The Abnormal Influence of Chongdaehyop on South Korea’s Japan Policy

This article documents how Chongdaehyop has exercised extraordinary influence over South Korea’s Japan policy while operating under the name of comfort women. It exposes the contradiction of a group claiming to defend human rights while aligning with pro–North Korean, anti-American movements and ignoring ongoing human rights abuses.

August 8, 2017.
The following is a continuation of the previous chapter.
Chongdaehyop has exercised major influence over the South Korean government’s policy toward Japan while acting in the name of comfort women.
Close associates of key officials, including Representative Yoon Mi-hyang, have in the past been tried and sentenced to prison on charges of espionage or violations of the National Security Act.
Many Chongdaehyop officials have opposed the dissolution of the Unified Progressive Party, which was disbanded by the Constitutional Court for its pro–North Korean orientation.
The repeated visits by Chongdaehyop officials to North Korea and their persistent promotion of inter-Korean solidarity are not for the human rights or welfare of former comfort women, but rather reflect the movement’s ideological commitment to “unification.”
From North Korea’s consistent perspective, Japan and the United States are obstacles to unification.
According to “Twenty Years of the Korean Council for the Women Drafted for Military Sexual Slavery by Japan,” Chongdaehyop proudly claims that it achieved inter-Korean unification at the civil society level by jointly addressing the comfort women issue.
In December 2011, Chongdaehyop sent a condolence telegram to North Korea expressing deep sorrow to “our northern compatriots” over the sudden death of Chairman Kim.
The core problem is that comfort women and Chongdaehyop have come to be completely conflated.
By invoking the name of comfort women, Chongdaehyop has exerted decisive influence over South Korea’s Japan policy.
The content is truly chilling.
It was impossible to reduce it to a compact list.
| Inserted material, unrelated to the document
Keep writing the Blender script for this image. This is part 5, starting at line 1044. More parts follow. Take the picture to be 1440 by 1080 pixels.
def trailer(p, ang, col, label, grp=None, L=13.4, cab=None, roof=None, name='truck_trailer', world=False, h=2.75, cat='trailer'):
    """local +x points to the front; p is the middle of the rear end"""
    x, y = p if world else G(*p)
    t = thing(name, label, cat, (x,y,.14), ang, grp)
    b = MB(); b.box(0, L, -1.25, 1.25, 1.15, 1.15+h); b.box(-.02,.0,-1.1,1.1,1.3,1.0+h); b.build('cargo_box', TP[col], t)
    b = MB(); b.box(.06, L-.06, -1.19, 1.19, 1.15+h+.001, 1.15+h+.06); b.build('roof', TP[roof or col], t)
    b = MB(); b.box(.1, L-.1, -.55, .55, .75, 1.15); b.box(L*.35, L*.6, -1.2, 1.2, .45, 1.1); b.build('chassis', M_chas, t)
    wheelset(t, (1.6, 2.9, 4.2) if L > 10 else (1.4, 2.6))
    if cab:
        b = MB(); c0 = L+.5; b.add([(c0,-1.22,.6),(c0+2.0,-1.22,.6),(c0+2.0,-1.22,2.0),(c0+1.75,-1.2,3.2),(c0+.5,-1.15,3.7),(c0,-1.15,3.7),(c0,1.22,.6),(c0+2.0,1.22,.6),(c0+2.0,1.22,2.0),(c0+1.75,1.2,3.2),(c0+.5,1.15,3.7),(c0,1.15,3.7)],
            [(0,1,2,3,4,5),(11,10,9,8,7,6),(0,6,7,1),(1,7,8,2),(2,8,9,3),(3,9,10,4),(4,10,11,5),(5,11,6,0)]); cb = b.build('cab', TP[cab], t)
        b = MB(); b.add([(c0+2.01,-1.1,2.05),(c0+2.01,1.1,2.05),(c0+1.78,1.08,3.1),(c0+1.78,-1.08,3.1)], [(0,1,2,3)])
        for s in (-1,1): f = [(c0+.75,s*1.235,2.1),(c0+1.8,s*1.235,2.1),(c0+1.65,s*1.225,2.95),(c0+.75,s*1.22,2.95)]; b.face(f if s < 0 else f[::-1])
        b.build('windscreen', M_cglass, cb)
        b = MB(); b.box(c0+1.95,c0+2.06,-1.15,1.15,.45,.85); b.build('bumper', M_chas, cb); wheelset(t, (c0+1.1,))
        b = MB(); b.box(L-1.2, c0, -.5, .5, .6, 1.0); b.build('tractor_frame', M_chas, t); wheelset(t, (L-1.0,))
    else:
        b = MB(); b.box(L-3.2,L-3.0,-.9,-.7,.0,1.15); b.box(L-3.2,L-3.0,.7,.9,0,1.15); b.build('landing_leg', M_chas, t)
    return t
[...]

In summary, Chongdaehyop leaders repeatedly visited North Korea, actively participated in anti-American activities, strongly supported the impeachment of President Park Geun-hye, and desperately defended the pro–North Korean Unified Progressive Party after its dissolution.
They also opposed joint military exercises with U.S. forces and actively sought the abolition of the National Security Act.
All of this has been carried out under the guise of women’s organizations and human rights groups.
If women’s rights truly mattered, former comfort women should be rescued from organizations that align themselves with forces that currently enslave women in concentration camps.
If women’s rights truly mattered, statues should be erected for those women who are raped at will by camp guards in North Korea and killed along with their unborn children if they become pregnant.
Why, then, can such groups issue joint statements and cooperate with those forces.
One cannot help but question whether they possess any human conscience at all.
Testimonies by defectors describe women being tortured by having snakes forced onto their genitals, iron rods thrust into them, and finally being kicked to death.
These testimonies are on record.
The woman in question was a Zainichi Korean forcibly repatriated to the North.
And yet Chongdaehyop actively collaborates with such groups.
It is impossible not to feel dismay.